MATERIAL PROVIDED:

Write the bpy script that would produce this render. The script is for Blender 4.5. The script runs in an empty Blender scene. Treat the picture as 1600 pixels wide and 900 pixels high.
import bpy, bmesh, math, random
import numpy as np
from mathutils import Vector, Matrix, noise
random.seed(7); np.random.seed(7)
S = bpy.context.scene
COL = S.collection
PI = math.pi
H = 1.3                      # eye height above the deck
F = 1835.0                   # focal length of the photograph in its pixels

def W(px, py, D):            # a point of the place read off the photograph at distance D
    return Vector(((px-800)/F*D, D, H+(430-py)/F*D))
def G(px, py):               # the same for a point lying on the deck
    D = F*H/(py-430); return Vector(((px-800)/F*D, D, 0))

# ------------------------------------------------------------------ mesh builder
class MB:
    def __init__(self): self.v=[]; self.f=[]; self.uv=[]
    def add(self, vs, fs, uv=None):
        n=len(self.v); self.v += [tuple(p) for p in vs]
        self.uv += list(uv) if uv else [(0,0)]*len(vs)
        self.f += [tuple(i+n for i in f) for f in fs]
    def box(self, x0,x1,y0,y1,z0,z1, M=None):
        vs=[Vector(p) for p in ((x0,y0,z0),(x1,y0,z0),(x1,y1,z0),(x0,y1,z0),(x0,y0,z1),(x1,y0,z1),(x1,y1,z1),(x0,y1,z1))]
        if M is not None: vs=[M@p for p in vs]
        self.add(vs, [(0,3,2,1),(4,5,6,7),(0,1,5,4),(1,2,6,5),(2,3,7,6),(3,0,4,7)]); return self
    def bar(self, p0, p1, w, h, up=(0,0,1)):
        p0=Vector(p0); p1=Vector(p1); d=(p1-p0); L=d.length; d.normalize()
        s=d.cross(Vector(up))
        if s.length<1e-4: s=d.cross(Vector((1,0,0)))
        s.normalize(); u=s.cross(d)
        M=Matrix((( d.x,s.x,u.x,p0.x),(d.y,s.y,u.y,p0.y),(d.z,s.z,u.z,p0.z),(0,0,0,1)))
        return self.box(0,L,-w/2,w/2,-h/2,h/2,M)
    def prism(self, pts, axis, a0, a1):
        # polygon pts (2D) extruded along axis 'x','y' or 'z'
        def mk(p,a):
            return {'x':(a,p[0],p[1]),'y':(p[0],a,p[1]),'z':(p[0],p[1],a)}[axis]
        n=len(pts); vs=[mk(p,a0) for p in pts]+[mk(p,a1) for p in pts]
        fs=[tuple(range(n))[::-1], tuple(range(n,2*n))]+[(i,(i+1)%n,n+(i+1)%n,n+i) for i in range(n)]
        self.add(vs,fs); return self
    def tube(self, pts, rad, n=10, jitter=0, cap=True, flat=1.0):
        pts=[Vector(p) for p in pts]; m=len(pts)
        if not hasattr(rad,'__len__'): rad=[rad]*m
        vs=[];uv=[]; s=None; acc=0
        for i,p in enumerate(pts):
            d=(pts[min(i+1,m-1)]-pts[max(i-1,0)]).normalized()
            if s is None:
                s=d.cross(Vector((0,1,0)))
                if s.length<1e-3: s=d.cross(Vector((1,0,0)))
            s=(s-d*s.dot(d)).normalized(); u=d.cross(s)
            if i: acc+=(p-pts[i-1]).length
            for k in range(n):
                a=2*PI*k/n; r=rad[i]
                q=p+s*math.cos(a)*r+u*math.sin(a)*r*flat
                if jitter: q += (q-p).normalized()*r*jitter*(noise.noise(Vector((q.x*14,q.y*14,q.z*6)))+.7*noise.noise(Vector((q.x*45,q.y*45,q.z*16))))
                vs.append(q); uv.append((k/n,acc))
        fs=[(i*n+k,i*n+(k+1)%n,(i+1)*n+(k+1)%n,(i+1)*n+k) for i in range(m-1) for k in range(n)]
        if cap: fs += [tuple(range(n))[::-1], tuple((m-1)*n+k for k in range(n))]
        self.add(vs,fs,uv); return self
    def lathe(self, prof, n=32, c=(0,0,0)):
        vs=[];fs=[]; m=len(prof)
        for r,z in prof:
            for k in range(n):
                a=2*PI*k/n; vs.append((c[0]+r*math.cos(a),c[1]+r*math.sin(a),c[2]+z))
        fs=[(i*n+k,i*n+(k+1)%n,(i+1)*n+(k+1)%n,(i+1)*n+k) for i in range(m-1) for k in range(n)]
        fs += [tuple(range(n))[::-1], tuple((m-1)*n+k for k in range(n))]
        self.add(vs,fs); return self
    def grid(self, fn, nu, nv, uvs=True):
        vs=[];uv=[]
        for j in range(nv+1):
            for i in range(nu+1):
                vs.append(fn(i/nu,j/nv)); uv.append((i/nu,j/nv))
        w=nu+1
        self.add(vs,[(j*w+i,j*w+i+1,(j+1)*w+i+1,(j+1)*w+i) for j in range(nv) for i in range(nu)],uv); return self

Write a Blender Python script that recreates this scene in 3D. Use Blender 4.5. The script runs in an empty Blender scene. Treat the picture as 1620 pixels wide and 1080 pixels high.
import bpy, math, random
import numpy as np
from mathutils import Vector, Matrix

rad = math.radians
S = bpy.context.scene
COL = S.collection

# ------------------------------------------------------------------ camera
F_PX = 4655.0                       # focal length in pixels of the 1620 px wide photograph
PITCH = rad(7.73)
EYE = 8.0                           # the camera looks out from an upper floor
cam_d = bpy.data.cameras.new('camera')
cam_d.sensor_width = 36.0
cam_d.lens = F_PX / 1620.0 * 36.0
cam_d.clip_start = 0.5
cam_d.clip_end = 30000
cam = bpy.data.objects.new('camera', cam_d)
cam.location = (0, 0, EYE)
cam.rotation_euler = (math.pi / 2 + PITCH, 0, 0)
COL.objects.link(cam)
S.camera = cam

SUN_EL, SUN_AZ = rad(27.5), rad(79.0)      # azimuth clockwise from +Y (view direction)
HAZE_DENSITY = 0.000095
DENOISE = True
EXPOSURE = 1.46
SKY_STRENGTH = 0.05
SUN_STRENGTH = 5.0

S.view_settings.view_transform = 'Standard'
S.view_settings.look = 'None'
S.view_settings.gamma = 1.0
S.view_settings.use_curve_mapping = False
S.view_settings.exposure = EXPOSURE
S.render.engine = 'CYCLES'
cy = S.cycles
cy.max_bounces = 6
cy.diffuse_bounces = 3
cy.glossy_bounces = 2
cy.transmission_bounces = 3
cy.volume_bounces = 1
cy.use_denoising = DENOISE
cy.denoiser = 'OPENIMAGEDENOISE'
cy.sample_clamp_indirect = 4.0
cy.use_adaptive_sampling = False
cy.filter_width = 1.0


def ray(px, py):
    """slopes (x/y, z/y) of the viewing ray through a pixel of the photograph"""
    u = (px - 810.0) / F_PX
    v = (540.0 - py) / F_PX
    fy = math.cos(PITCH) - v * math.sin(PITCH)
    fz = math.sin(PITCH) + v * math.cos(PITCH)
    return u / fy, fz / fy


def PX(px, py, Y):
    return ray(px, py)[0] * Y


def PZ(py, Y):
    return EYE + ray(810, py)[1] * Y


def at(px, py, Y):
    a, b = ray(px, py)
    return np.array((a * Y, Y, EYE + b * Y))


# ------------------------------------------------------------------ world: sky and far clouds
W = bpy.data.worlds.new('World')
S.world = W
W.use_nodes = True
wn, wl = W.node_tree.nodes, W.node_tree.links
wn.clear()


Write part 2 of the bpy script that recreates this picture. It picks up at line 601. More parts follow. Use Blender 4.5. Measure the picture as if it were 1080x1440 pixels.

PROBLEM TO WORK ON:
Collect every line above that contains the word "script".

FULL ANSWER:
Write the bpy script that would produce this render. The script is for Blender 4.5. The script runs in an empty Blender scene. Treat the picture as 1600 pixels wide and 900 pixels high.
Write a Blender Python script that recreates this scene in 3D. Use Blender 4.5. The script runs in an empty Blender scene. Treat the picture as 1620 pixels wide and 1080 pixels high.
Write part 2 of the bpy script that recreates this picture. It picks up at line 601. More parts follow. Use Blender 4.5. Measure the picture as if it were 1080x1440 pixels.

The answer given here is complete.